What is required:
Read the data and repeat all of it exactly.
*** Source excerpt ***
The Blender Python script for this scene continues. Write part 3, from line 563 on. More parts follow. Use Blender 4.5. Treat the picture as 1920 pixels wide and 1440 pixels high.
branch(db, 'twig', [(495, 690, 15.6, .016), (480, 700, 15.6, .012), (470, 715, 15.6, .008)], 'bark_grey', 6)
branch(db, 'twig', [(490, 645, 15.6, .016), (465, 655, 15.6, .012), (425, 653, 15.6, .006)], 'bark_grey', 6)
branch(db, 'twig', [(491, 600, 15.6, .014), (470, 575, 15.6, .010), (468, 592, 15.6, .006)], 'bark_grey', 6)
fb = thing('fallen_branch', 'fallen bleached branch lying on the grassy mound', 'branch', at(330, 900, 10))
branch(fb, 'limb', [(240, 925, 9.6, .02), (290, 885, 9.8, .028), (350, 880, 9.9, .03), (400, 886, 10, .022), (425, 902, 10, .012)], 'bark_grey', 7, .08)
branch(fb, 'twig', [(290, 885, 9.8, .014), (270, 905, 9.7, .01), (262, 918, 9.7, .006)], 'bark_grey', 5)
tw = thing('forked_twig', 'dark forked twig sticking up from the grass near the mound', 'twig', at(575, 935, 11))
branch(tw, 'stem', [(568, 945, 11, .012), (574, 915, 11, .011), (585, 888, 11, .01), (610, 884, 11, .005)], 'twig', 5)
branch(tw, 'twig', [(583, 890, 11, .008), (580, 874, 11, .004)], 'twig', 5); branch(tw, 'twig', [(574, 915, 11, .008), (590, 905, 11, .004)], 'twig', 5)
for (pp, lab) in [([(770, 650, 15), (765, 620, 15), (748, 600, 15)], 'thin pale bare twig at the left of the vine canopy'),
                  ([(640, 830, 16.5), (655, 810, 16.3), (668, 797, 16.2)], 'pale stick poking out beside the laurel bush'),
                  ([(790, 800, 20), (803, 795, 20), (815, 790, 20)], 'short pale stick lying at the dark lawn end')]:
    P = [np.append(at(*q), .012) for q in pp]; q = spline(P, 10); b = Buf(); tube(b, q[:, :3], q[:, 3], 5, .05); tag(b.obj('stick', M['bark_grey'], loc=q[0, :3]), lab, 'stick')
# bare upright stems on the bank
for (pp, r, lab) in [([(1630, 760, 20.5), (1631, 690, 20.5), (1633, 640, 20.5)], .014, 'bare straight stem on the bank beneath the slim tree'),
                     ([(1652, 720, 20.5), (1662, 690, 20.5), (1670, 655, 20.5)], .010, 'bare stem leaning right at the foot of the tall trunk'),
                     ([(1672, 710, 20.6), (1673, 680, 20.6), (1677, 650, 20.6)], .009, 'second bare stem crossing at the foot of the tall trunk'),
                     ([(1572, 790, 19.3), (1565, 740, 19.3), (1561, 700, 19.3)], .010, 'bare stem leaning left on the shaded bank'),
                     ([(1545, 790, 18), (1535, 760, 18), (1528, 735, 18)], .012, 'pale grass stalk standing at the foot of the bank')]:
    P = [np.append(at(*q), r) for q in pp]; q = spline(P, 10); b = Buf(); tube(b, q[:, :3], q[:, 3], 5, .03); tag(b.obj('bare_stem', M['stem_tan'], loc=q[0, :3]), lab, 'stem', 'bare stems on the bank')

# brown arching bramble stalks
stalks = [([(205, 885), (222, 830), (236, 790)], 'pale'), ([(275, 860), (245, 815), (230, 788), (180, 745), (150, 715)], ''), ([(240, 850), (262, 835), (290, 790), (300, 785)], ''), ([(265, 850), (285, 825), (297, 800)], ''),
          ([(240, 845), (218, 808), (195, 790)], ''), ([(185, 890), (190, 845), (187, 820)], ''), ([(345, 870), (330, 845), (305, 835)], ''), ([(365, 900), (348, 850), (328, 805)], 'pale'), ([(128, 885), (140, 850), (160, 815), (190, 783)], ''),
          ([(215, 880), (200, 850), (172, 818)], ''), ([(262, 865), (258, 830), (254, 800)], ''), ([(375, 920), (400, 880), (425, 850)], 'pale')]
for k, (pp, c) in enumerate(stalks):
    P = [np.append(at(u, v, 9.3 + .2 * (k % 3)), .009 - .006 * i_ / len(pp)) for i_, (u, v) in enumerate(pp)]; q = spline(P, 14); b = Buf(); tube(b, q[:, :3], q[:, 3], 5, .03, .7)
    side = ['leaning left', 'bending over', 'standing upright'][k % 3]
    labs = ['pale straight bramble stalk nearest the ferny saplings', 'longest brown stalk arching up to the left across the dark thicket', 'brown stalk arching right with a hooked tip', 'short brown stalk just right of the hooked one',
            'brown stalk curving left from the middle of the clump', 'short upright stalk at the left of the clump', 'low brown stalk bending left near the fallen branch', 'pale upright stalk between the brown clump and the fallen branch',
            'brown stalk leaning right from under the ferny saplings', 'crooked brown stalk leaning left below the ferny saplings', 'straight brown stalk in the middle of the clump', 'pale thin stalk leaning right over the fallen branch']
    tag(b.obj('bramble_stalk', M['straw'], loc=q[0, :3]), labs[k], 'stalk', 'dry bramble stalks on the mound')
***
Task output:
The Blender Python script for this scene continues. Write part 3, from line 563 on. More parts follow. Use Blender 4.5. Treat the picture as 1920 pixels wide and 1440 pixels high.
branch(db, 'twig', [(495, 690, 15.6, .016), (480, 700, 15.6, .012), (470, 715, 15.6, .008)], 'bark_grey', 6)
branch(db, 'twig', [(490, 645, 15.6, .016), (465, 655, 15.6, .012), (425, 653, 15.6, .006)], 'bark_grey', 6)
branch(db, 'twig', [(491, 600, 15.6, .014), (470, 575, 15.6, .010), (468, 592, 15.6, .006)], 'bark_grey', 6)
fb = thing('fallen_branch', 'fallen bleached branch lying on the grassy mound', 'branch', at(330, 900, 10))
branch(fb, 'limb', [(240, 925, 9.6, .02), (290, 885, 9.8, .028), (350, 880, 9.9, .03), (400, 886, 10, .022), (425, 902, 10, .012)], 'bark_grey', 7, .08)
branch(fb, 'twig', [(290, 885, 9.8, .014), (270, 905, 9.7, .01), (262, 918, 9.7, .006)], 'bark_grey', 5)
tw = thing('forked_twig', 'dark forked twig sticking up from the grass near the mound', 'twig', at(575, 935, 11))
branch(tw, 'stem', [(568, 945, 11, .012), (574, 915, 11, .011), (585, 888, 11, .01), (610, 884, 11, .005)], 'twig', 5)
branch(tw, 'twig', [(583, 890, 11, .008), (580, 874, 11, .004)], 'twig', 5); branch(tw, 'twig', [(574, 915, 11, .008), (590, 905, 11, .004)], 'twig', 5)
for (pp, lab) in [([(770, 650, 15), (765, 620, 15), (748, 600, 15)], 'thin pale bare twig at the left of the vine canopy'),
                  ([(640, 830, 16.5), (655, 810, 16.3), (668, 797, 16.2)], 'pale stick poking out beside the laurel bush'),
                  ([(790, 800, 20), (803, 795, 20), (815, 790, 20)], 'short pale stick lying at the dark lawn end')]:
    P = [np.append(at(*q), .012) for q in pp]; q = spline(P, 10); b = Buf(); tube(b, q[:, :3], q[:, 3], 5, .05); tag(b.obj('stick', M['bark_grey'], loc=q[0, :3]), lab, 'stick')
# bare upright stems on the bank
for (pp, r, lab) in [([(1630, 760, 20.5), (1631, 690, 20.5), (1633, 640, 20.5)], .014, 'bare straight stem on the bank beneath the slim tree'),
                     ([(1652, 720, 20.5), (1662, 690, 20.5), (1670, 655, 20.5)], .010, 'bare stem leaning right at the foot of the tall trunk'),
                     ([(1672, 710, 20.6), (1673, 680, 20.6), (1677, 650, 20.6)], .009, 'second bare stem crossing at the foot of the tall trunk'),
                     ([(1572, 790, 19.3), (1565, 740, 19.3), (1561, 700, 19.3)], .010, 'bare stem leaning left on the shaded bank'),
                     ([(1545, 790, 18), (1535, 760, 18), (1528, 735, 18)], .012, 'pale grass stalk standing at the foot of the bank')]:
    P = [np.append(at(*q), r) for q in pp]; q = spline(P, 10); b = Buf(); tube(b, q[:, :3], q[:, 3], 5, .03); tag(b.obj('bare_stem', M['stem_tan'], loc=q[0, :3]), lab, 'stem', 'bare stems on the bank')

# brown arching bramble stalks
stalks = [([(205, 885), (222, 830), (236, 790)], 'pale'), ([(275, 860), (245, 815), (230, 788), (180, 745), (150, 715)], ''), ([(240, 850), (262, 835), (290, 790), (300, 785)], ''), ([(265, 850), (285, 825), (297, 800)], ''),
          ([(240, 845), (218, 808), (195, 790)], ''), ([(185, 890), (190, 845), (187, 820)], ''), ([(345, 870), (330, 845), (305, 835)], ''), ([(365, 900), (348, 850), (328, 805)], 'pale'), ([(128, 885), (140, 850), (160, 815), (190, 783)], ''),
          ([(215, 880), (200, 850), (172, 818)], ''), ([(262, 865), (258, 830), (254, 800)], ''), ([(375, 920), (400, 880), (425, 850)], 'pale')]
for k, (pp, c) in enumerate(stalks):
    P = [np.append(at(u, v, 9.3 + .2 * (k % 3)), .009 - .006 * i_ / len(pp)) for i_, (u, v) in enumerate(pp)]; q = spline(P, 14); b = Buf(); tube(b, q[:, :3], q[:, 3], 5, .03, .7)
    side = ['leaning left', 'bending over', 'standing upright'][k % 3]
    labs = ['pale straight bramble stalk nearest the ferny saplings', 'longest brown stalk arching up to the left across the dark thicket', 'brown stalk arching right with a hooked tip', 'short brown stalk just right of the hooked one',
            'brown stalk curving left from the middle of the clump', 'short upright stalk at the left of the clump', 'low brown stalk bending left near the fallen branch', 'pale upright stalk between the brown clump and the fallen branch',
            'brown stalk leaning right from under the ferny saplings', 'crooked brown stalk leaning left below the ferny saplings', 'straight brown stalk in the middle of the clump', 'pale thin stalk leaning right over the fallen branch']
    tag(b.obj('bramble_stalk', M['straw'], loc=q[0, :3]), labs[k], 'stalk', 'dry bramble stalks on the mound')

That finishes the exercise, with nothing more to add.